Já a associação Zero vê no novo Plano de Gestão Florestal “uma boa proposta”, apesar de denunciar “mais um simulacro de consulta pública” e de admitir que “existem aspectos que necessitam de ser reponderados para garantir que o PGF está em condições de ser aprovado”.
Na análise da Zero, pedem-se diferentes cenários prospectivos para seleccionar o modelo de gestão. A associação “não compreende de todo qual a estratégia de infraestruturas de gestão dos fogos rurais” e avisa que “as tarefas associadas a esta componente parecem ser impraticáveis”.

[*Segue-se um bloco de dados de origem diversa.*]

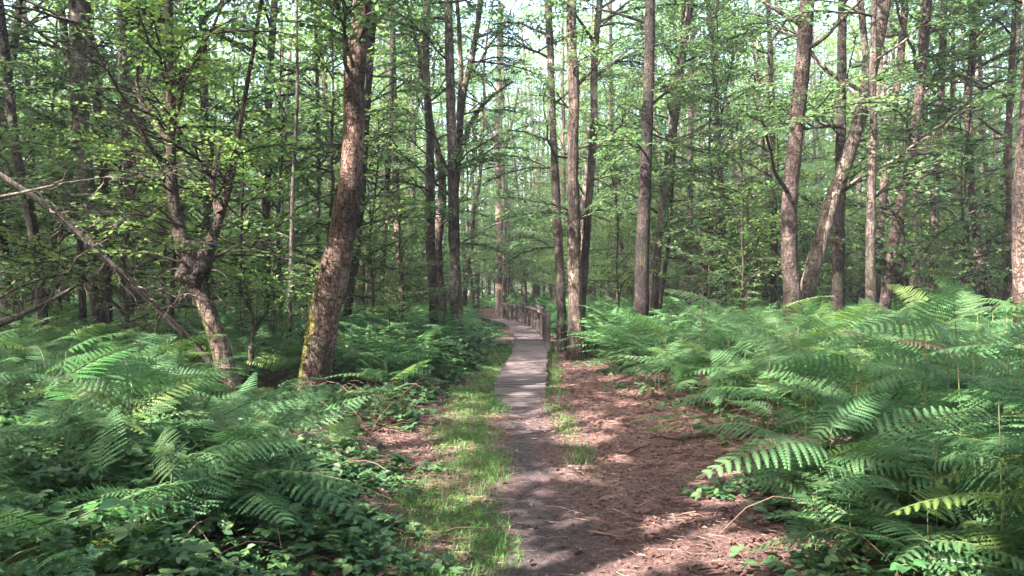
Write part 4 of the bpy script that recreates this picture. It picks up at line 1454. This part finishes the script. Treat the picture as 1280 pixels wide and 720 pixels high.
for side, n, dlo, dhi in ((-1, 9000, 8.5, 17.0), (-1, 17000, 3.0, 7.0), (1, 10000, 3.0, 7.0), (-1, 75000, 7.0, 34), (1, 50000, 7.0, 34)):
    d, x, e = scatter_bramble(n, dlo, dhi, .62, side)
    clump = .5 + .5 * np.sin(x * 2.1 + 1.7 * np.sin(d * 1.3)) * np.cos(d * 1.9 + x)
    top = np.clip(e * .28, .04, np.interp(d, [9, 13], [.42, .75])) + .22 * clump * np.clip(e, 0, 1)
    top = np.where((side < 0) & (d > 8.5) & (d < 17) & (x > -3.4), np.clip(e * .6, .06, .52) * (.7 + .6 * clump), top)
    top = np.where((d > 12) & (640 + x / d * F_PX > 600) & (x < 1.0), np.minimum(top, .14), top)
    xpb = 640 + x / d * F_PX
    top = np.where((d > 6.5) & (d < 10.9) & (xpb > 230) & (xpb < 480), np.minimum(top, .20), top)
    if side > 0:
        top *= .75
    z = hgt(x, d) + top * ru.uniform(0, 1, len(x)) ** .55 + .02
    a = ru.uniform(0, 6.28, len(x))
    X = np.stack([np.cos(a), np.sin(a), ru.normal(-.1, .25, len(x))], -1)
    Zh = np.array([0, 0, 1.0]) + ru.normal(0, .30, (len(x), 3))
    s = ru.uniform(.05, .095, len(x)) * np.where(d > 14, 1.6, np.where(d > 7, 1.2, 1.0))
    Mb = mats_from(np.stack([x, d, z], -1), X, Zh, s)
    V, F = inst(TRI_V, TRI_F, Mb) if dhi < 8 else inst(TRI4_V, TRI4_F, Mb)
    bl.append((V, [F]))
canes = []
for i in range(260):
    side = -1 if i % 5 < 4 else 1
    d = 3.3 + 10 * ru.uniform() ** .8
    x = (left_edge(d) - abs(ru.normal(-.1, .6))) if side < 0 else right_edge(d) + abs(ru.normal(0, .5))
    a = ru.uniform(0, 6.28)
    ln = ru.uniform(.3, 1.0)
    u = np.linspace(0, 1, 6)
    P = np.stack([x + math.cos(a) * ln * u, d + math.sin(a) * ln * u, float(hgt(x, d)) + .02 + ru.uniform(.1, .5) * 4 * u * (1 - u) * .6 + .1 * u], -1)
    canes.append(tube(P, np.full(6, .0024), 3))
link('bramble_undergrowth', mesh_from('bramble_undergrowth', [(*merge(bl), 0), (*merge(canes), 1)], [M_BRAMBLE, M_STRAW], True), kind='stuff', label='low dark bramble and ivy leaves covering the ground beside the path', category='undergrowth')

# ---------------------------------------------------------------- grass, dead leaves and stalks on the floor
rg = np.random.default_rng(61)
n = 430000
d = 3.4 + 19 * rg.uniform(0, 1, n) ** 1.15
x = rg.uniform(-2.0, 1.6, n)
rel = x - walk_x(d)
gm = np.clip((1 - np.abs(rel + .60 + .07 * np.sin(d * 2.3)) / .50) * 2.0, 0, 1) * np.interp(d, [3, 4.5, 8, 10, 14, 20], [.55, .9, 1, .6, .9, .8])
gm = np.maximum(gm, np.clip(1 - np.abs(rel - .52) / .22, 0, 1) * np.interp(d, [6, 7, 9, 12, 20], [0, .35, .5, .9, .6]))
pat = .5 + .5 * np.sin(x * 3.7 + 2 * np.sin(d * 1.1)) * np.sin(d * 2.1 + x * 1.3)
pat2 = np.sin(x * 11 + d * 5) * np.sin(d * 9 - x * 7)
pat3 = .5 + .5 * np.sin(x * 6.3 + 1.5 * np.sin(d * 2.9)) * np.sin(d * 3.7 + 2.0)
ok = rg.uniform(0, 1, n) < gm * (.04 + 1.15 * pat ** 1.4 * (.35 + .65 * pat3) + .10 * pat2)
d, x = d[ok], x[ok]
n = len(d)
a = rg.uniform(0, 6.28, n)
h = rg.uniform(.03, .11, n) * (.6 + .7 * rg.uniform(0, 1, n) ** 3)
lean = rg.uniform(.2, 1.5, n)
w = np.where(d > 10, .006, .0032)
ca, sa = np.cos(a), np.sin(a)
b0 = np.stack([x, d, hgt(x, d) - .01], -1)
lat = np.stack([-sa * w, ca * w, 0 * w], -1)
mid = b0 + np.stack([ca * h * lean * .35, sa * h * lean * .35, h * .62], -1)
tip = b0 + np.stack([ca * h * lean, sa * h * lean, h * (1.05 - .35 * lean)], -1)
V = np.stack([b0 - lat, b0 + lat, mid + lat * .7, mid - lat * .7, tip], 1).reshape(-1, 3)
i5 = np.arange(n)[:, None] * 5
link('grass', mesh_from('grass', [(V, [i5 + np.array([[0, 1, 2, 3]]), i5 + np.array([[3, 2, 4]])], 0)], [M_GRASS], True), kind='stuff', label='short tufted grass along the edge of the path', category='grass')

n = 80000
d = 3.2 + 17 * rg.uniform(0, 1, n) ** .8
x = rg.uniform(-.6, .7, n) * np.clip(d, 0, 7) * .95
rel = np.abs(x - walk_x(d))
keepm = rg.uniform(0, 1, n) < np.where(rel + rg.normal(0, .1, n) < .30, .16, 1.0)
keepm &= ~((rel < .45) & (d > 10.3))
d, x = d[keepm], x[keepm]
n = len(d)
a = rg.uniform(0, 6.28, n)
X = np.stack([np.cos(a), np.sin(a), rg.normal(0, .25, n)], -1)
Zh = np.array([0, 0, 1.0]) + rg.normal(0, .38, (n, 3))
V, F = inst(LEAF4_V * (1, .75, 2.2), LEAF4_F, mats_from(np.stack([x, d, hgt(x, d) + rg.uniform(.0, .028, n)], -1), X, Zh, (.012 + .024 * rg.uniform(0, 1, n) + .05 * rg.uniform(0, 1, n) ** 5)))
link('dead_leaves', mesh_from('dead_leaves', [(V, [F], 0)], [M_LITTER], True), kind='stuff', label='brown dead leaves littering the forest floor', category='leaf litter')

n = 22000
d = 3.2 + 14 * rg.uniform(0, 1, n) ** .8
x = rg.uniform(-.6, .75, n) * np.clip(d, 0, 6.0)
rel = np.abs(x - walk_x(d))
keepm = (rg.uniform(0, 1, n) < np.where(rel + rg.normal(0, .1, n) < .28, .3, 1.0)) & ~((rel < .45) & (d > 10.3))
d, x = d[keepm], x[keepm]
n = len(d)
a = rg.normal(.25, .8, n)
ln = .03 + .13 * rg.uniform(0, 1, n) ** 2 + .25 * rg.uniform(0, 1, n) ** 14
X = np.stack([np.cos(a), np.sin(a), rg.normal(0, .10, n)], -1)
SV = np.array([(0, -.5, 0), (0, .5, 0), (0, 0, .8), (1, -.35, 0), (1, .35, 0), (1, 0, .6), (.5, -.5, .3), (.5, .5, .3), (.5, 0, 1.1)], float)
SF = np.array([(0, 3, 5, 2), (1, 2, 5, 4)])
Mm = mats_from(np.stack([x, d, hgt(x, d) + rg.uniform(.005, .03, n)], -1), X, np.tile([0, 0, 1.0], (n, 1)), 1.0)
Mm[:, :3, 0] *= ln[:, None]
wv = rg.uniform(.0015, .0045, n)[:, None]
Mm[:, :3, 1] *= wv
Mm[:, :3, 2] *= wv
V, F = inst(SV, SF, Mm)
link('dead_stalks', mesh_from('dead_stalks', [(V, [F], 0)], [M_STRAW], True), kind='stuff', label='dry broken bracken stalks and twigs strewn over the litter', category='twigs')

# ---------------------------------------------------------------- broad leaved plants near the camera, leaf by leaf
def broad_leaf_mesh(r):
    t = np.linspace(0, 1, 7)
    w = np.array([.0, .24, .33, .32, .24, .12, 0]) * r.uniform(.9, 1.1)
    V, F = [], []
    for i, (s, ww) in enumerate(zip(t, w)):
        z = -.18 * s * s
        V += [(s, ww, z + .06 * ww / .3 + r.normal(0, .008)), (s, 0, z), (s, -ww, z + .06 * ww / .3 + r.normal(0, .008))]
    for i in range(6):
        b = 3 * i
        F += [(b, b + 1, b + 4, b + 3), (b + 1, b + 2, b + 5, b + 4)]
    return mesh_from('leaf', [(np.array(V), [np.array(F)], 0)], [M_BIGLEAF])
bls = [broad_leaf_mesh(ru) for _ in range(3)]
def broad_plant(name, label, cat, base, top, n, size, spread):
    root = thing(name, label, cat, tuple(base))
    base, top = np.asarray(base, float), np.asarray(top, float)
    u = np.linspace(0, 1, 8)
    P = (top - base) * u[:, None] + np.array([0, 0, .10]) * (np.sin(u * math.pi))[:, None]
    link('stem', mesh_from('stem', [(*tube(P, .006 * (1 - .6 * u) + .001, 5), 0)], [M_FERNSTEM]), root)
    for i in range(n):
        f = .25 + .75 * i / max(1, n - 1)
        p = np.array([np.interp(f, u, P[:, c]) for c in range(3)])
        for j in range(3):
            az = i * 2.2 + (j - 1) * .95 + ru.normal(0, .15)
            s = size * (1 if j == 1 else .8) * ru.uniform(.85, 1.1)
            q = p + np.array([math.cos(i * 2.2), math.sin(i * 2.2), .2]) * spread
            link('leaf', bls[ru.integers(3)], root, q, (ru.normal(0, .2), ru.uniform(-.15, .35), az), (s,) * 3)
broad_plant('bramble_shoot', 'pale green bramble shoot with broad leaves at the lower corner under the ferns', 'bramble', (-2.55, 3.75, .1), (-1.75, 3.75, .62), 7, .115, .05)
broad_plant('bramble_shoot', 'low bramble shoot with large dull leaves close to the picture corner', 'bramble', (-2.5, 3.55, .05), (-2.15, 3.6, .42), 5, .13, .06)
broad_plant('nettle_plant', 'small leafy plant under the overhanging bracken at the bottom edge', 'plant', (1.78, 3.75, .0), (1.86, 3.7, .30), 4, .10, .03)
broad_plant('nettle_plant', 'upright leafy seedling tucked beneath the largest bracken fronds', 'plant', (2.2, 3.9, .0), (2.2, 3.85, .36), 4, .11, .03)

# tall thin green shoot standing out of the ferns
sp_ = px(1190, 470, 8)
rt = thing('bracken_shoot', 'single bare dark shoot standing up out of the bracken', 'shoot', (sp_[0], 8, float(hgt(sp_[0], 8))))
u = np.linspace(0, 1, 9)
link('stem', mesh_from('stem', [(*tube(np.stack([.05 * np.sin(u * 3), 0 * u, 1.45 * u], -1), .008 * (1 - .7 * u) + .001, 5), 0)], [TWIG]), rt)
for f, az in ((.7, .4), (.78, 3.4), (.86, 1.2), (.93, 4.0), (.98, 2.2)):
    link('leaf', bls[0], rt, (.05 * math.sin(f * 3), 0, 1.45 * f), (0, -.2, az), (.07,) * 3)
# fallen sticks on the litter
for i, (xp, yp, ln, az, lab) in enumerate([
    (575, 655, .5, .3, 'short dry stick lying at the grass edge of the path'),
    (800, 560, .55, .9, 'straight dry stick lying slantwise on the brown litter'),
    (770, 668, .4, -.6, 'pale broken stalk lying on the sunlit litter near the viewer'),
    (960, 610, .7, .5, 'dry stick lying against the first ferns')]):
    dd = 1.6 * F_PX / (yp - 360)
    xx = (xp - 640) / F_PX * dd
    rt = thing('dry_stick', lab, 'stick', (xx, dd, float(hgt(xx, dd)) + .025), az)
    VF, LP = limb_tube((-ln / 2, 0, 0), (1, 0, .02), ln, .008, rg, 6, 0, .04)
    link('stick', mesh_from('stick', [(*VF, 0)], [M_STRAW]), rt)
    VF, _ = limb_tube(LP[4], (.7, .6, .1), ln * .35, .004, rg, 4, 0, .06)
    link('side_twig', mesh_from('side_twig', [(*VF, 0)], [M_STRAW]), rt)

# ---------------------------------------------------------------- air
hz, hnt, hout = new_mat('air')
pv_ = N(hnt, 'ShaderNodeVolumePrincipled')
pv_.inputs['Color'].default_value = (0.92, 0.95, 0.97, 1)
pv_.inputs['Density'].default_value = 0.0011
pv_.inputs['Anisotropy'].default_value = 0.3
hnt.links.new(pv_.outputs[0], hout.inputs['Volume'])
hv = np.array([(x, y, z) for x in (-130, 130) for y in (-40, 145) for z in (-1.6, 24)], float)
hf = np.array([(0, 1, 3, 2), (4, 6, 7, 5), (0, 4, 5, 1), (2, 3, 7, 6), (0, 2, 6, 4), (1, 5, 7, 3)])
link('haze', mesh_from('haze', [(hv, [hf], 0)], [hz]), kind='stuff', label='thin bright summer air between the trunks', category='haze')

Outra associação, a Acréscimo, reporta que a falta “de uma componente financeira” faz com que o plano seja “pouco mais do que um conjunto de supostas boas intenções”. Que apresenta propostas de intervenção para anos anteriores. “Algo insólito. Acresce que parece haver uma incompatibilidade entre o agora previsto e o realizado em 2019, 2020 e 2021”.
É também a Acréscimo que detecta “um conjunto demasiado vasto de incorreções” e um aparente desperdício do material genético apurado ao longo de décadas na Mata Nacional de Leiria. “Não é visível preocupação sobre a proveniência dos materiais de reprodução vegetativa a servir de base a acções de arborização”. Conclusão: “Parece-nos urgente uma reavaliação interna do plano proposto, antes de nova consulta pública”.
As avaliações negativas à proposta de PGF vêm, ainda, de Octávio Ferreira, antigo técnico do ICNF, que durante vários anos trabalhou no Pinhal de Leiria e noutras matas públicas da região, para quem “a redução da área de produção de madeira em 44%” vai “desvirtuar e ostracizar aquilo que foi o Pinhal do Rei até 2017”.
“Parece que iremos ter no espaço que foi o Pinhal do Rei, um novo parque natural, ideia inovadora mas bizarra, neste caso o Parque Natural do Litoral Centro, e isso tem de ser corrigido”, escreve, numa carta aberta.